[SHORT PROBLEM]
Send back exactly the lines from the opening line of the records below through the one with "PI = math.pi".

[EXTRACTED INFORMATION]
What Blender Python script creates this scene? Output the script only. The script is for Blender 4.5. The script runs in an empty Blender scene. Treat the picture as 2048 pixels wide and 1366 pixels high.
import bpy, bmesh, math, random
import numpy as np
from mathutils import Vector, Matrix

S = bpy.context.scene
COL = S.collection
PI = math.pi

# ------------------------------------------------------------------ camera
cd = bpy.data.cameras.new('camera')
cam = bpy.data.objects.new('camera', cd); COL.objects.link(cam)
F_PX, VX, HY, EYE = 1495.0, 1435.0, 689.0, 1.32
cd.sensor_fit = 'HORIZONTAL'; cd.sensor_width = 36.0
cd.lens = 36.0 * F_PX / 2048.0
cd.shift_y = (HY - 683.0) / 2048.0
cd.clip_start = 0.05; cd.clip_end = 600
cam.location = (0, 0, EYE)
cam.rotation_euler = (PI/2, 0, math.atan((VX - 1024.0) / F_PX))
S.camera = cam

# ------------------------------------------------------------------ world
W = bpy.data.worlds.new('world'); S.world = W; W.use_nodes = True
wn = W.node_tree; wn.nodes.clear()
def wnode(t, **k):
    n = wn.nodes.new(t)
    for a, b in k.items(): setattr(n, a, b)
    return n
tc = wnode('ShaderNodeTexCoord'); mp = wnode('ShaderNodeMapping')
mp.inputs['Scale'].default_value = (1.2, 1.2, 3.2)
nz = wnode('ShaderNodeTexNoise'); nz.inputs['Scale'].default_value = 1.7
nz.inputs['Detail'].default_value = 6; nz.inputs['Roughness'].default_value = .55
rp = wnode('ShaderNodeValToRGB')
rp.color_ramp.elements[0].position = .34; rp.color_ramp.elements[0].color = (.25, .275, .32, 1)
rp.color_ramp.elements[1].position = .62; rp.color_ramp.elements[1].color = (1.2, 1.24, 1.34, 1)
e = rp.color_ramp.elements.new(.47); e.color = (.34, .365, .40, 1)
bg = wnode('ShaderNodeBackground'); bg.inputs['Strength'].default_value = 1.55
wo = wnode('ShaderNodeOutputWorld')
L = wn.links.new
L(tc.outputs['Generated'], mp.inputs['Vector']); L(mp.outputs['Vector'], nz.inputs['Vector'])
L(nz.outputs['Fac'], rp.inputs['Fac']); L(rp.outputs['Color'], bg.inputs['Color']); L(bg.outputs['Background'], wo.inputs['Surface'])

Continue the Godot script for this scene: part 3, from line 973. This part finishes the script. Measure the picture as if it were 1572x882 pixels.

[OUTPUT OF THE EXERCISE]
What Blender Python script creates this scene? Output the script only. The script is for Blender 4.5. The script runs in an empty Blender scene. Treat the picture as 2048 pixels wide and 1366 pixels high.
import bpy, bmesh, math, random
import numpy as np
from mathutils import Vector, Matrix

S = bpy.context.scene
COL = S.collection
PI = math.pi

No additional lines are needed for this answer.